Ziegler: Ich sage mal so: Das Rosenheimer Eisstadion, das Rosenheimer Publikum, das Ganze drumherum, ist DEL-tauglich. Was man nicht verlieren darf, ist die Identität des Vereins. Wo komme ich her? Was ist für mich das Wichtigste? Das ist nun mal dieses Stadion. Das Stadion mit den steilen Rängen, diese Macht der Zuschauer, mit einer guten Stimmung. Ich weiß nicht, ob das gut ist, dass man jetzt wieder so viele Stehplätze wegnimmt... Ich weiß, das eine ist wirtschaftlich, das andere ist sportlich.
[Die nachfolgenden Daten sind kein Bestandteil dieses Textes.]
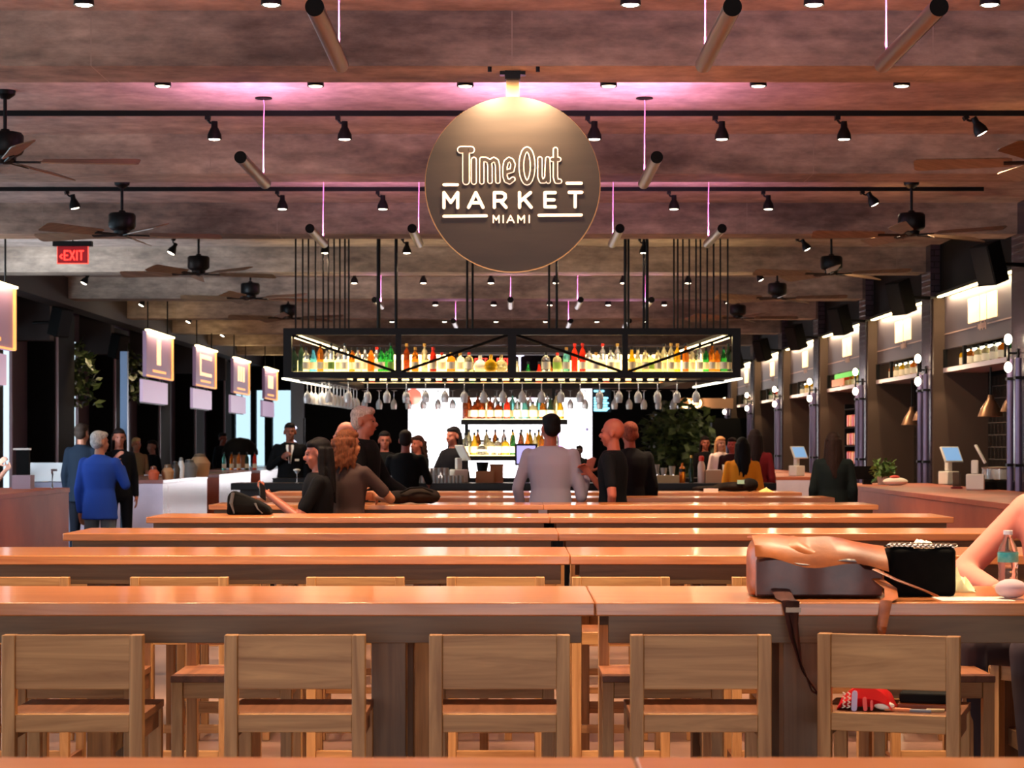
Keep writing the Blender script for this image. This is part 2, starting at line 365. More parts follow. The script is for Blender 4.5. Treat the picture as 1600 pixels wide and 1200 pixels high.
# ================================================================ track lights
def make_head():
    h = thing('track_spotlight', 'x', 'spotlight')
    MB().box(-.018, .018, -.035, .035, -.03, 0).build('adapter', BLACK, h)
    MB().tube([(0, 0, -.03), (.015, 0, -.05), (.045, 0, -.06)], .009).build('arm', BLACK, h)
    b = MB().lathe([(.024,0),(.025,-.045),(.032,-.055),(.052,-.1),(.055,-.135),(.052,-.138),(.049,-.115)], (.05,0,-.04), 16).build('shade', BLACK, h)
    MB().lathe([(.0,-.002),(.048,-.001),(.05,-.01),(.038,-.024),(.0,-.03)], (.05,0,-.155), 16).build('lens', LENS, h)
    return h
head0 = make_head(); hf = [head0]
def head(x, d, z, label, group, tilt=0, rz=0, lampW=0, col=WARM, spot=75):
    o = hf.pop() if hf else dup(head0)
    o.location = (x, d, z); o.rotation_euler = (0, tilt, rz); o['label'] = label; o['group'] = group
    if lampW: lamp('SPOT', 'bulb', (.05, 0, -.2), lampW, col, o, spot_size=math.radians(spot), spot_blend=.8, shadow_soft_size=.05)
    return o
XS = [-2.24, -1.26, -.3, .62, 1.58, 2.5, 3.46]
rows = [(3.7, [0,1,2,3,4,5], 'added unseen over the nearest table'), (7.22, [0,1,2,3,4,5], 'added unseen over the second table row'), (8.6, [0,1,2,3,4,5], 'added unseen over the third table row'), (11.05, [0,1,3,4,5], 'cut by the top picture edge'), (13.55, [0,1,2,3,4,5], 'just behind the first beam'), (15.9, [0,1,3,4,5,6], 'on the track beside the round sign'),  # first three rows are unseen, added to light the near tables
        (20.6, [0,1,4,5,6], 'on the track below the second beam'), (25.3, [0,1,3,4,6], 'among the rack hanger rods'), (30.0, [0,1,2,3,4,5,6], 'on the track above the rack'),
        (34.7, [1,2,3,4,5,6], 'on the next-to-last track above the rack'), (39.4, [0,1,2,3,4,5,6], 'on the farthest track above the rack')]
for r, (d, ii, wh) in enumerate(rows):
    tr = MB().box(-6.5, 4.6, d-.014, d+.014, ZS-.04, ZS).build('ceiling_track', BLACK)
    tag(tr, 'thin black lighting track across the ceiling, %s counting from the camera' % ORD[r], 'lighting track', 'ceiling tracks')
    for k, i in enumerate(ii):
        tilt = -.5 if (XS[i] > 3.2) else 0
        head(XS[i]-.05, d, ZS-.04, 'black spotlight %s, %s' % (wh, nth(k)), 'spotlights on track row %s' % ORD[r], tilt, 0, 120 if d < 4 else 190 if d < 8 else 130 if d < 10 else 240 if d < 21 else 200, spot=62 if d < 4 else 100 if d < 10 else 112)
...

Wir werden es sehen. Ich glaube, dass die nächste Saison ganz eine entscheidende Saison ist. Sollte es schlechter werden, dann weiß ich nicht, wie die Reaktionen der Fans sein werden. Aber da können wir uns dann in einem Jahr darüber unterhalten. Gut finde ich, dass auf den Ausländer-Positionen Kontinuität herrscht, dass du da Autio, Hanna, Stretch und Sarault hast. Rosenheim ist auf diesen Positionen gut aufgestellt. Und dann musst du halt abwarten, wie die Neuen einschlagen.